Rates on Buy-to-Let Mortgages Hit 7-Year High

Landlords face paying more than £1,600 per year as interest rates on buy-to-let mortgages jump to the highest rate since September 2015.

In May, the average interest rate on a two-year fixed-rate buy-to-let mortgage rose from 3.22% to 3.41%, The Telegraph reports.

That’s significantly higher than the rates charged just two years before when many of the landlords currently looking to remortgage would have grabbed deals. With the base rate slashed to 0.1%, two-year BTL mortgages came at an average interest rate of 2.51% in May 2020.

Two years on, the picture is very different. The Bank of England has raised the base rate four times since December to pump the brakes on inflation. The base rate now sits at 1%, the highest level since 2009. Lenders are therefore hiking rates across their mortgage ranges.

Landlords coming off their two-year fixes begun in May 2020 now face paying an additional £134 per month on a typical £180,000 interest-only mortgage.

Those figures were echoed by online mortgage broker Property Master, which found costs have increased steeply for landlords just since January. The broker found that repayments on a typical two-year fixed rate 60% loan-to-value mortgage for £160,000 have increased by £103 in just five months.

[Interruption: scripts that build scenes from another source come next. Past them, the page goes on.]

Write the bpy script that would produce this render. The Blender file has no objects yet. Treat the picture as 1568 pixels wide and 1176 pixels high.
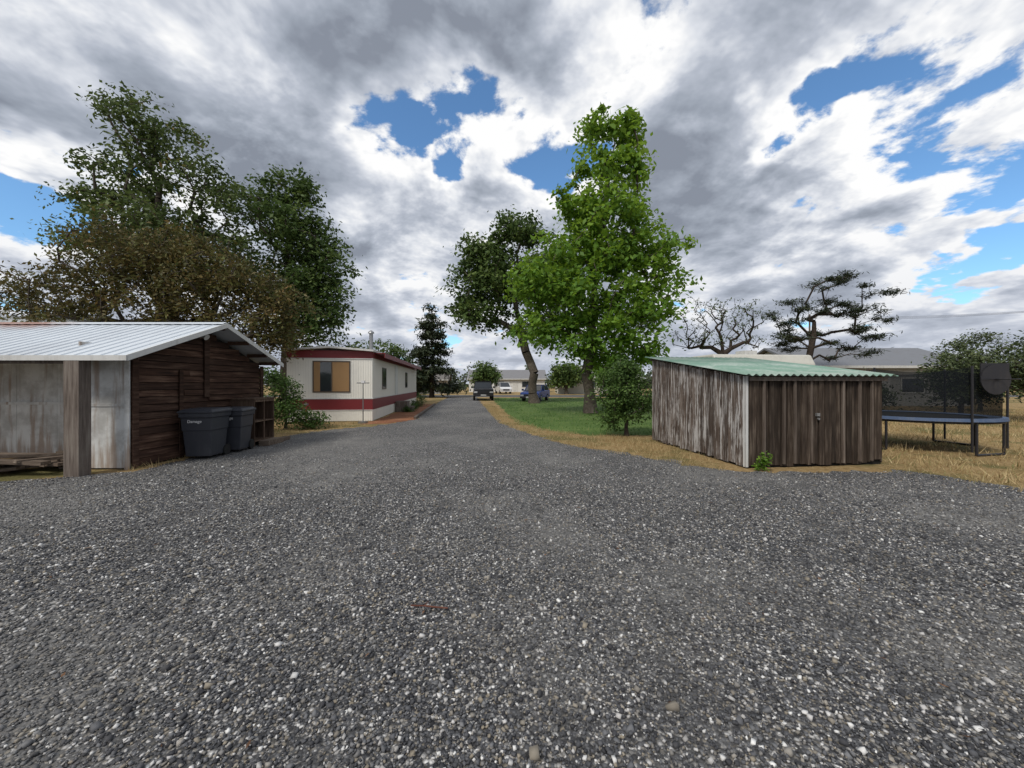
import bpy, math, random
import numpy as np
from mathutils import Vector, Matrix
R=random.Random(7); NR=np.random.default_rng(11)
scene=bpy.context.scene
scene.view_settings.view_transform='Standard'; scene.view_settings.look='None'; scene.view_settings.exposure=0
# ------------------------------------------------------------ node helpers
class N:
    def __init__(s,nt): s.nt=nt
    def n(s,t,**k):
        nd=s.nt.nodes.new(t)
        for a,b in k.items(): setattr(nd,a,b)
        return nd
    def l(s,a,b): s.nt.links.new(a,b)
    def put(s,inp,v):
        if isinstance(v,bpy.types.NodeSocket): s.l(v,inp)
        else: inp.default_value=v
    def m(s,op,a,b=0.0,c=None,clamp=False):
        nd=s.n('ShaderNodeMath',operation=op,use_clamp=clamp)
        s.put(nd.inputs[0],a); s.put(nd.inputs[1],b)
        if c is not None: s.put(nd.inputs[2],c)
        return nd.outputs[0]
    def v(s,op,a,b=None):
        nd=s.n('ShaderNodeVectorMath',operation=op)
        s.put(nd.inputs[0],a)
        if b is not None: s.put(nd.inputs[1],b)
        return nd.outputs['Value'] if op in('DOT_PRODUCT','LENGTH') else nd.outputs[0]
    def sm(s,x,a,b,o0=0.0,o1=1.0,it='SMOOTHSTEP'):
        nd=s.n('ShaderNodeMapRange',interpolation_type=it)
        s.put(nd.inputs[0],x); nd.inputs[1].default_value=a; nd.inputs[2].default_value=b
        nd.inputs[3].default_value=o0; nd.inputs[4].default_value=o1
        return nd.outputs[0]
    def mix(s,f,a,b,bt='MIX'):
        nd=s.n('ShaderNodeMix',data_type='RGBA',blend_type=bt)
        s.put(nd.inputs[0],f)
        s.put(nd.inputs[6],a if not isinstance(a,tuple) else (*a,1)[:4]); s.put(nd.inputs[7],b if not isinstance(b,tuple) else (*b,1)[:4])
        return nd.outputs[2]
    def ramp(s,x,st,interp='LINEAR'):
        nd=s.n('ShaderNodeValToRGB'); r=nd.color_ramp; r.interpolation=interp
        while len(r.elements)<len(st): r.elements.new(0.5)
        for e,(p,c) in zip(r.elements,st): e.position=p; e.color=(*c,1)
        s.put(nd.inputs[0],x); return nd.outputs[0]
    def noise(s,vec,scale,detail=3,rough=.5,dist=0.0,out='Fac'):
        nd=s.n('ShaderNodeTexNoise')
        if vec is not None: s.l(vec,nd.inputs['Vector'])
        nd.inputs['Scale'].default_value=scale; nd.inputs['Detail'].default_value=detail
        nd.inputs['Roughness'].default_value=rough; nd.inputs['Distortion'].default_value=dist
        return nd.outputs[out]
    def scale(s,vec,sc):
        nd=s.n('ShaderNodeMapping'); s.l(vec,nd.inputs[0]); nd.inputs['Scale'].default_value=sc; return nd.outputs[0]
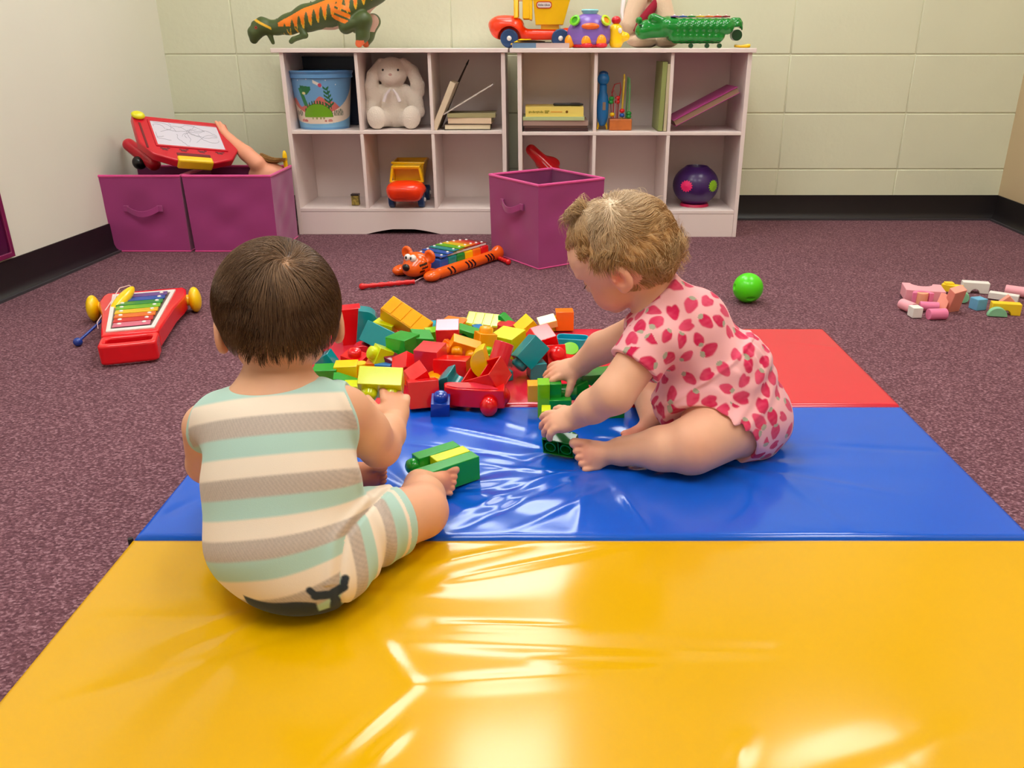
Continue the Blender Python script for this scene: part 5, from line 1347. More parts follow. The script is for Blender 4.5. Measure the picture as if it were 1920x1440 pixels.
# the girl's stack
G3 = 'blocks the girl is gathering'
gs = atz(1032, 778, MZ)
def gb_(kind, col, label, px, py, y, dims, rot, st=(0, 0)): return block(kind, col, label, aty(px, py, y), dims, rot, st, G3)
gb_('brick', 'amber', 'amber block at the left end of the girl\'s green blocks', 999, 733, 1.520, (.022, .032, .036), (0, 0, 4))
gb_('brick', 'lgreen', 'tall green block standing upright under the girl\'s far hand', 1019, 746, 1.505, (.024, .036, .072), (0, 0, 2))
gb_('brick', 'green', 'green block beside the upright green block under the girl\'s fingers', 1041, 730, 1.515, (.024, .034, .036), (0, 0, 2))
gb_('cyl', 'dgreen', 'round green block between the girl\'s hands', 1063, 735, 1.520, (.03, .034, .04), (0, 90, 0))
gb_('brick', 'green', 'green block lying low beneath the round green block', 1050, 756, 1.500, (.044, .032, .026), (0, 0, 2))
gb_('wedge', 'dgreen', 'dark green sloping block under the girl\'s far forearm', 1118, 715, 1.560, (.074, .046, .046), (0, 180, 14))
gb_('solid', 'green', 'pale-topped green block beside the sloping dark green block', 1085, 722, 1.545, (.030, .040, .032), (10, -18, 20))
gb_('brick', 'green', 'green block hidden behind the girl\'s near forearm', 1140, 768, 1.50, (.060, .034, .032), (0, 0, 10))
gb_('brick', 'lime', 'small lime block under the fingertips of the girl\'s near hand', 1024, 772, 1.440, (.018, .030, .016), (0, 0, 0))
gp_ = atz(1051, 832, MZ + .0185)
block('brick', 'dgreen', 'green block lying on its side with two round holes, at the girl\'s toes', gp_, (.060, .034, .030), (-104 + 28, 0, -22), (2, 1), None)
# the block in the boy's hand
hb = aty(715, 717, 1.228)
block('brick', 'lime', 'lime block held up in the boy\'s right hand, studs pointing down', hb, (.070, .044, .034), (128, 4, 3), (2, 1), None)
# ================================================================== THINGS IN AND ON THE SHELVES
ZU, ZD, ZT = 0.4135, 0.1075, SH + .0005
def X_(px, py, y): return aty(px, py, y).x
def Z_(px, py, y): return aty(px, py, y).z
def cpaint(name, rgb=(255, 255, 255), rough=.3, coat=.2): return pm(name, rgb, rough, .5, attr='Col', coat=coat)
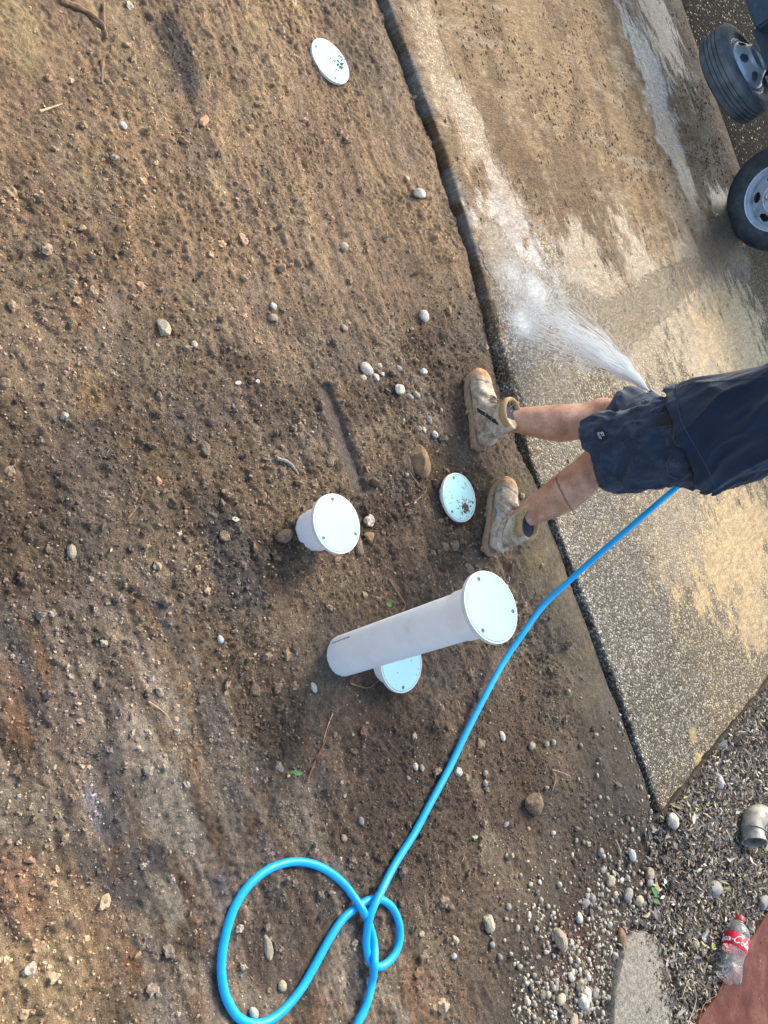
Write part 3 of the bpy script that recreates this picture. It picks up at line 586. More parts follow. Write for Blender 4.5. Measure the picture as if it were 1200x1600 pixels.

With the base rate forecast to continue rising this year, some landlords are keen to lock in rates for longer. But the average rate on five-year BTL mortgages is also rising: up from 3.42% to 3.56% between April and May, the third consecutive monthly increase.

David Hollingworth of broker L&C Mortgages said: "Even though buy-to-let lenders have been competing hard, the deals for landlords aren't immune to rising interest rates.

"Many buy to let landlords have kept their mortgages under tight review to make the most of low rates, but they will need to think ahead to keep on top of their options.”

But while interest rates have risen, there are now more BTL products on the market, meaning savvy savers have more opportunities to nab a great deal. At the beginning of May, lenders were offering 3,374 BTL, 500 more than in March 2020.